Kobili Traore, the man who murdered Sarah Halimi [an elderly Jewish widow] in 2017 while chanting suras from the Qur’an and shouting that the Jews are Sheitan (Arabic for “Satan”) was found not guilty. Traore had apparently smoked cannabis before the murder, so the judges decided that he was not responsible for his acts. Traore will soon be released from prison; what happens if he smokes cannabis again?

A few weeks after the murder of Halimi, three members of a Jewish family were assaulted, tortured and held hostage in their home by a group of five men who said that “Jews have money” and “Jews must pay”. The men were arrested; all were Muslim. The judge who indicted them announced that their actions were “not anti-Semitic”.

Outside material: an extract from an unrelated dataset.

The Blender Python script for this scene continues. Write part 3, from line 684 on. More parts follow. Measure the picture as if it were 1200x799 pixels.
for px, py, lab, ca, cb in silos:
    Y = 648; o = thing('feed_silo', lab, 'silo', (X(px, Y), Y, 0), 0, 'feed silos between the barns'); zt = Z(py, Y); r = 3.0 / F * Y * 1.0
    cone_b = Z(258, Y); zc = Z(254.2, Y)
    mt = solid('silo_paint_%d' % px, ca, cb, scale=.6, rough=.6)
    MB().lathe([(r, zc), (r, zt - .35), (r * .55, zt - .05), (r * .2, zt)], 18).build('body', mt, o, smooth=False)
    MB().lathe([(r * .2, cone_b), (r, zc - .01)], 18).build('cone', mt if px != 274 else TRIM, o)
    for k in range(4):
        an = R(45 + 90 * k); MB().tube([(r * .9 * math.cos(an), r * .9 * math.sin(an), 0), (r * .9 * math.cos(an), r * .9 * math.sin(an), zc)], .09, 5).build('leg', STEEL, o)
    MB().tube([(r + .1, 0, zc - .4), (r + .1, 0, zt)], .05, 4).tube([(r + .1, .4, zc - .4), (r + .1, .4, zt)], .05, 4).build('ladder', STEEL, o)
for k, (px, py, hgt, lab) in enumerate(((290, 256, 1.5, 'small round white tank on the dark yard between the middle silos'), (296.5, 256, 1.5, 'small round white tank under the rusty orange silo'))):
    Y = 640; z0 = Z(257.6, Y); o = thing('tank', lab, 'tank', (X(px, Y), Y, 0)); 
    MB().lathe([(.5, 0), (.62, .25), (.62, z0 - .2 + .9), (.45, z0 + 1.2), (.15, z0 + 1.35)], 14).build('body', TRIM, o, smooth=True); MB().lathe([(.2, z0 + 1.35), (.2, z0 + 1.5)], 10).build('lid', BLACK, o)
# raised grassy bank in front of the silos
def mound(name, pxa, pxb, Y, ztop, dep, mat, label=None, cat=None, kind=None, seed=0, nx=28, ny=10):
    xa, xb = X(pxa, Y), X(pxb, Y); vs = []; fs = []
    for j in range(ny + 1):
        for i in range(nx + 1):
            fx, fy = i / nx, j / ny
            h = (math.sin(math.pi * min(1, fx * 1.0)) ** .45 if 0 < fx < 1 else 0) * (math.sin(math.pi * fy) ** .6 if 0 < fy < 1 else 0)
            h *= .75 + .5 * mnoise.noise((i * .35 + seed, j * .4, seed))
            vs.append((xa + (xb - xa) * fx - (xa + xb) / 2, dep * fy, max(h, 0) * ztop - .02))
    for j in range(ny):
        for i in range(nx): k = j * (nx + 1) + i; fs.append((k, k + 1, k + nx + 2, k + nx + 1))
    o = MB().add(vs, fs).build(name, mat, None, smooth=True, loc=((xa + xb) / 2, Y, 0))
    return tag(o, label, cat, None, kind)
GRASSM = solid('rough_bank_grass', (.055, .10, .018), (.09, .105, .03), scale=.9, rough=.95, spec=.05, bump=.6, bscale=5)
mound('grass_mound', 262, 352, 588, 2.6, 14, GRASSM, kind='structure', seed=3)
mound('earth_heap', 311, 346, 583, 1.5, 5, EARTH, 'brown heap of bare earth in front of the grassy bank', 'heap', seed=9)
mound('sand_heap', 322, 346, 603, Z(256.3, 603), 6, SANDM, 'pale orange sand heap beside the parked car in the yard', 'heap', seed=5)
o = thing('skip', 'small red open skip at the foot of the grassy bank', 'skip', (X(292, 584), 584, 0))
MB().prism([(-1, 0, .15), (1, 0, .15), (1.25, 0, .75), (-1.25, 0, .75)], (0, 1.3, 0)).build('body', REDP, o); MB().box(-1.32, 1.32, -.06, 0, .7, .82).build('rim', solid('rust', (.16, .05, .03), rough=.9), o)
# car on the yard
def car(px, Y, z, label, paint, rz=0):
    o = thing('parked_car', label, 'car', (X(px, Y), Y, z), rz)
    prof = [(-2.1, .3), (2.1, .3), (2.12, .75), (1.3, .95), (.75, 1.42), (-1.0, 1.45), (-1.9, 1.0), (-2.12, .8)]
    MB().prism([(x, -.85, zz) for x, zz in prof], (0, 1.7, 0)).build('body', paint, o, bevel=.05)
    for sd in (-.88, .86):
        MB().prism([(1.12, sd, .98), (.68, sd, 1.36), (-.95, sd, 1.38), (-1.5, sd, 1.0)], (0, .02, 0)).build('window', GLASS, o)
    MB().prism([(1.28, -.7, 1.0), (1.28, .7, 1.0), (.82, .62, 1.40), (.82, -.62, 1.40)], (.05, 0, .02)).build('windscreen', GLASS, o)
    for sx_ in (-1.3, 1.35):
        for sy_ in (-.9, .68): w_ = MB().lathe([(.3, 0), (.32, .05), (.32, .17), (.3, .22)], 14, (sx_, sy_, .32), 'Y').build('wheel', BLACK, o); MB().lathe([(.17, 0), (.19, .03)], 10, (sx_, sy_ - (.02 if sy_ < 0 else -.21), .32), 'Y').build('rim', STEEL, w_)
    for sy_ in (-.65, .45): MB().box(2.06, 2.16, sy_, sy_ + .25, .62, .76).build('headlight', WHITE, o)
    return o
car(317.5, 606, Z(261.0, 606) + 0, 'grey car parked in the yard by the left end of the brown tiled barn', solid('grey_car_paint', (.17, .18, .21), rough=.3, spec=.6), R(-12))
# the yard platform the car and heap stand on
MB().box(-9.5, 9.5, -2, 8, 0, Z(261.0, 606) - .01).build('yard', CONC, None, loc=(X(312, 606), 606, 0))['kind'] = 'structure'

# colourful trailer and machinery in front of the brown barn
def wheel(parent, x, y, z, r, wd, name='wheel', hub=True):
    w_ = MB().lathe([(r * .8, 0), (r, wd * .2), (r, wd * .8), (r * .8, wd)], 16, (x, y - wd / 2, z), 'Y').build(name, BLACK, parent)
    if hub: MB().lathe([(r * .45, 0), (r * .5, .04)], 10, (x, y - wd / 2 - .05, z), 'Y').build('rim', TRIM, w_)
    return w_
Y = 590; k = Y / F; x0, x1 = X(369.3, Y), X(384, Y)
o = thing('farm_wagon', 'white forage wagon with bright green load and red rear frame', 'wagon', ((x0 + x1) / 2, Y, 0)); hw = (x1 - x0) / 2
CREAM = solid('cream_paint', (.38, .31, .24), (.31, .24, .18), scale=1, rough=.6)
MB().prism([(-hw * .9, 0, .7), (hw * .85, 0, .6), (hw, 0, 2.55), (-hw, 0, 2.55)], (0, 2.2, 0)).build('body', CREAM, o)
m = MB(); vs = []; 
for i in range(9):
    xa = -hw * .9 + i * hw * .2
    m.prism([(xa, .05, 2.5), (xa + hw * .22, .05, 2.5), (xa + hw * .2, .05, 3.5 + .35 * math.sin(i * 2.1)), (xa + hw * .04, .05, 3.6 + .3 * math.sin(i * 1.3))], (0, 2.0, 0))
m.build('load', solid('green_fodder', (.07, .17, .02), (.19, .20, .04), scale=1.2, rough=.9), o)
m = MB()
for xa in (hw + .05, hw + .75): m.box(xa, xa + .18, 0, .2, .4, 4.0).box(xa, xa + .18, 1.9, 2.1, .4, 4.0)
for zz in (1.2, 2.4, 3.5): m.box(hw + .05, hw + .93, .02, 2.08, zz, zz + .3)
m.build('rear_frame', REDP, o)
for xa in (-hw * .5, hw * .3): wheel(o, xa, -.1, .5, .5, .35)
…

On July 25, 2019 when the Israeli soccer team Maccabi Haifa was competing in Strasbourg, the French government limited the number of Israeli supporters in the stadium to 600, not one more. A thousand had bought plane tickets to come to France to attend the match. The French government also banned the waving of Israeli flags at the game or anywhere in the city. Nonetheless, in the name of “free speech”, the French Department of the Interior permitted anti-Israeli demonstrations in front of the stadium, and Palestinian flags and banners saying “Death to Israel” were there. …

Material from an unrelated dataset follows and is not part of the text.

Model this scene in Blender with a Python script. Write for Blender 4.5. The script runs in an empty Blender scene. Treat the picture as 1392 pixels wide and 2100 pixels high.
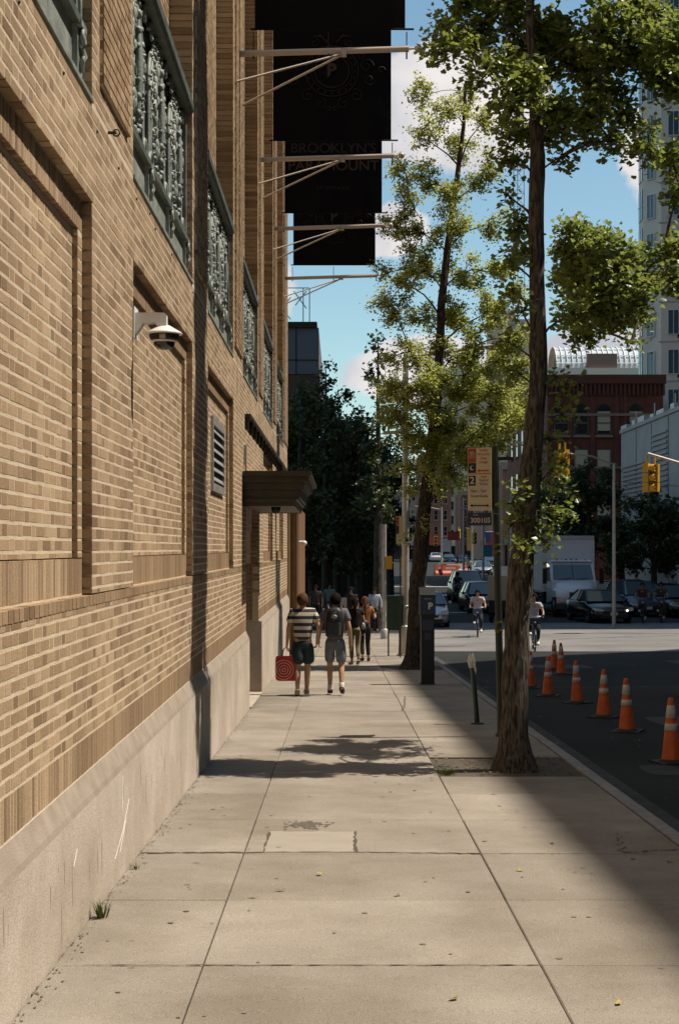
import bpy, bmesh, math, random
import numpy as np
from mathutils import Vector, Matrix, Euler, Quaternion, noise
random.seed(7); RNG = np.random.default_rng(7)
S = bpy.context.scene; COL = S.collection; R = math.radians; PI = math.pi
F = 3100.0; EYE = 1.75; HOR = 1125.0; CX = 696.0
# ------------------------------------------------------------------ camera, sky, sun, exposure
cd = bpy.data.cameras.new('camera'); cam = bpy.data.objects.new('camera', cd); COL.objects.link(cam); S.camera = cam
cd.sensor_fit = 'VERTICAL'; cd.sensor_height = 36; cd.lens = F/2100*36; cd.clip_end = 4000; cd.clip_start = 0.1
cd.shift_y = (HOR-1050)/2100
cam.location = (0, 0, EYE); cam.rotation_euler = (R(90), 0, 0)
SUN_EL, SUN_AZ = R(62.0), R(4.0)            # azimuth: degrees ahead (+Y) of straight across the street (+X)
svec = Vector((math.cos(SUN_EL)*math.cos(SUN_AZ), math.cos(SUN_EL)*math.sin(SUN_AZ), math.sin(SUN_EL)))
COT = 1/math.tan(SUN_EL)
w = bpy.data.worlds.new('World'); S.world = w; w.use_nodes = True
nt = w.node_tree; nt.nodes.clear(); N = nt.nodes.new; L = nt.links.new
out = N('ShaderNodeOutputWorld'); bg = N('ShaderNodeBackground'); bg.inputs[1].default_value = 0.105
sky = N('ShaderNodeTexSky'); sky.sky_type = 'NISHITA'; sky.sun_disc = False
sky.sun_elevation = SUN_EL; sky.sun_rotation = R(90)-SUN_AZ; sky.altitude = 20; sky.air_density = 1.0; sky.dust_density = 0.3; sky.ozone_density = 1.6
tc = N('ShaderNodeTexCoord')
# clouds: soft cumulus noise on the sky direction, gathered in a few banks
def cloud_blob(px, py, rad, squash=1.5):
    v = Vector(((px-CX)/F, 1, (HOR-py)/F)).normalized()
    m = N('ShaderNodeMapping'); m.vector_type = 'POINT'
    sub = N('ShaderNodeVectorMath'); sub.operation = 'SUBTRACT'; L(tc.outputs['Generated'], sub.inputs[0]); sub.inputs[1].default_value = v
    sc = N('ShaderNodeVectorMath'); sc.operation = 'MULTIPLY'; L(sub.outputs[0], sc.inputs[0]); sc.inputs[1].default_value = (1/rad, 1/rad, squash/rad)
    ln = N('ShaderNodeVectorMath'); ln.operation = 'LENGTH'; L(sc.outputs[0], ln.inputs[0])
    mr = N('ShaderNodeMapRange'); mr.inputs['From Min'].default_value = 0.3; mr.inputs['From Max'].default_value = 1.4
    mr.inputs['To Min'].default_value = 1; mr.inputs['To Max'].default_value = 0; L(ln.outputs['Value'], mr.inputs['Value'])
    nt.nodes.remove(m)
    return mr.outputs[0]
acc = None
for a in ((915, 235, .062, 1.25), (1010, 215, .05, 1.5), (800, 470, .034, 1.7), (1250, 770, .07, 2.0), (880, 760, .06, 2.2),
          (1650, 300, .12, 1.6), (-400, 300, .15, 1.6), (300, 600, .1, 1.8), (2200, 700, .2, 2), (1980, -500, .2, 1.5)):
    o_ = cloud_blob(*a)
    if acc is None: acc = o_
    else:
        mx = N('ShaderNodeMath'); mx.operation = 'MAXIMUM'; L(acc, mx.inputs[0]); L(o_, mx.inputs[1]); acc = mx.outputs[0]
ns = N('ShaderNodeTexNoise'); ns.inputs['Scale'].default_value = 22; ns.inputs['Detail'].default_value = 9; ns.inputs['Roughness'].default_value = .55
L(tc.outputs['Generated'], ns.inputs['Vector'])
ad = N('ShaderNodeMath'); ad.operation = 'ADD'; L(acc, ad.inputs[0]); L(ns.outputs[0], ad.inputs[1])
mk = N('ShaderNodeMapRange'); mk.inputs['From Min'].default_value = .93; mk.inputs['From Max'].default_value = 1.05; L(ad.outputs[0], mk.inputs['Value'])
ns2 = N('ShaderNodeTexNoise'); ns2.inputs['Scale'].default_value = 14; ns2.inputs['Detail'].default_value = 5; L(tc.outputs['Generated'], ns2.inputs['Vector'])
cr = N('ShaderNodeValToRGB'); cr.color_ramp.elements[0].position = .35; cr.color_ramp.elements[0].color = (4.6, 4.8, 5.3, 1)
cr.color_ramp.elements[1].position = .6; cr.color_ramp.elements[1].color = (7.6, 7.2, 7.0, 1); L(ns2.outputs[0], cr.inputs[0])
mixc = N('ShaderNodeMix'); mixc.data_type = 'RGBA'; L(mk.outputs[0], mixc.inputs['Factor'])
tnt = N('ShaderNodeMix'); tnt.data_type = 'RGBA'; tnt.blend_type = 'MULTIPLY'; tnt.inputs[0].default_value = 1; tnt.inputs[7].default_value = (1.12, 1.24, 1.09, 1)
L(sky.outputs[0], tnt.inputs[6]); L(tnt.outputs[2], mixc.inputs[6]); L(cr.outputs[0], mixc.inputs[7])
L(mixc.outputs[2], bg.inputs[0]); L(bg.outputs[0], out.inputs[0])
sl = bpy.data.lights.new('sun', 'SUN'); sl.energy = 5.0; sl.angle = R(.4); sl.color = (1, .90, .765)
so = bpy.data.objects.new('sun', sl); COL.objects.link(so); so.rotation_euler = svec.to_track_quat('Z', 'Y').to_euler(); so.location = (30, 0, 60)
S.view_settings.view_transform = 'Standard'; S.view_settings.look = 'None'; S.view_settings.exposure = 0.16; S.view_settings.gamma = 1
S.view_settings.use_curve_mapping = False
S.cycles.max_bounces = 6; S.cycles.diffuse_bounces = 1; S.cycles.glossy_bounces = 3; S.cycles.transmission_bounces = 4; S.cycles.transparent_max_bounces = 6
S.cycles.use_denoising = True

# ------------------------------------------------------------------ helpers
def road_z(y):
    return float(np.interp(y, [-60, 0, 48, 75, 420, 1500], [1.55, -.15, -1.50, -1.50, 1.10, 3.0]))
def walk_z(y): return road_z(y) + .15
def at(px, py, d): return Vector(((px-CX)/F*d, d, EYE+(HOR-py)/F*d))
def X_at(px, d): return (px-CX)/F*d

_m = {}
def mat(name, col, rough=.7, metal=0, col2=None, nscale=6, bump=0, bscale=60, spec=.5, contrast=(.35, .65), coords='Object', detail=5, emit=None, estr=1, objrand=0, alpha=None):
    if name in _m: return _m[name]
    m = bpy.data.materials.new(name); m.use_nodes = True; _m[name] = m
    t = m.node_tree; n = t.nodes; b = n['Principled BSDF']; lk = t.links.new
    b.inputs['Base Color'].default_value = (*col, 1); b.inputs['Roughness'].default_value = rough; b.inputs['Metallic'].default_value = metal
    b.inputs['Specular IOR Level'].default_value = spec
    tcn = n.new('ShaderNodeTexCoord')
    last = None
    if col2 is not None:
        nz = n.new('ShaderNodeTexNoise'); nz.inputs['Scale'].default_value = nscale; nz.inputs['Detail'].default_value = detail
        lk(tcn.outputs[coords], nz.inputs['Vector'])
        rp = n.new('ShaderNodeValToRGB'); rp.color_ramp.elements[0].position = contrast[0]; rp.color_ramp.elements[1].position = contrast[1]
        rp.color_ramp.elements[0].color = (*col, 1); rp.color_ramp.elements[1].color = (*col2, 1)
        lk(nz.outputs[0], rp.inputs[0]); last = rp.outputs[0]
    if objrand:
        oi = n.new('ShaderNodeObjectInfo'); mr = n.new('ShaderNodeMapRange'); mr.inputs['To Min'].default_value = 1-objrand; mr.inputs['To Max'].default_value = 1+objrand
        lk(oi.outputs['Random'], mr.inputs['Value'])
        mu = n.new('ShaderNodeVectorMath'); mu.operation = 'SCALE'
        if last: lk(last, mu.inputs[0])
        else: mu.inputs[0].default_value = col
        lk(mr.outputs[0], mu.inputs['Scale']); last = mu.outputs[0]
    if last: lk(last, b.inputs['Base Color'])
    if bump:
        nb = n.new('ShaderNodeTexNoise'); nb.inputs['Scale'].default_value = bscale; nb.inputs['Detail'].default_value = 6
        lk(tcn.outputs[coords], nb.inputs['Vector'])
        bp = n.new('ShaderNodeBump'); bp.inputs['Strength'].default_value = bump; bp.inputs['Distance'].default_value = .02
        lk(nb.outputs[0], bp.inputs['Height']); lk(bp.outputs[0], b.inputs['Normal'])
    if emit: b.inputs['Emission Color'].default_value = (*emit, 1); b.inputs['Emission Strength'].default_value = estr
    return m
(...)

And yet, despite all that …

Although Macron is widely unpopular and widely hated, he will probably use the same slogans as in 2017: that he is the last bastion of hope against “chaos” and “fascism”. He has a strong chance of being elected again. [Even though] anyone who reads the political program of the National Rally can see that [his most serious rival] Marine Le Pen is not a fascist. Also, anyone who looks at the situation in France may wonder if France has not already begun to sink into chaos.

And France is not an exception to most of the other countries of Western Europe.

The sad situation that reigns in France is not all that different from that in many other European countries.

Down, down goes Europe into chaos – and the tyranny of the most oppressive of all extant religions.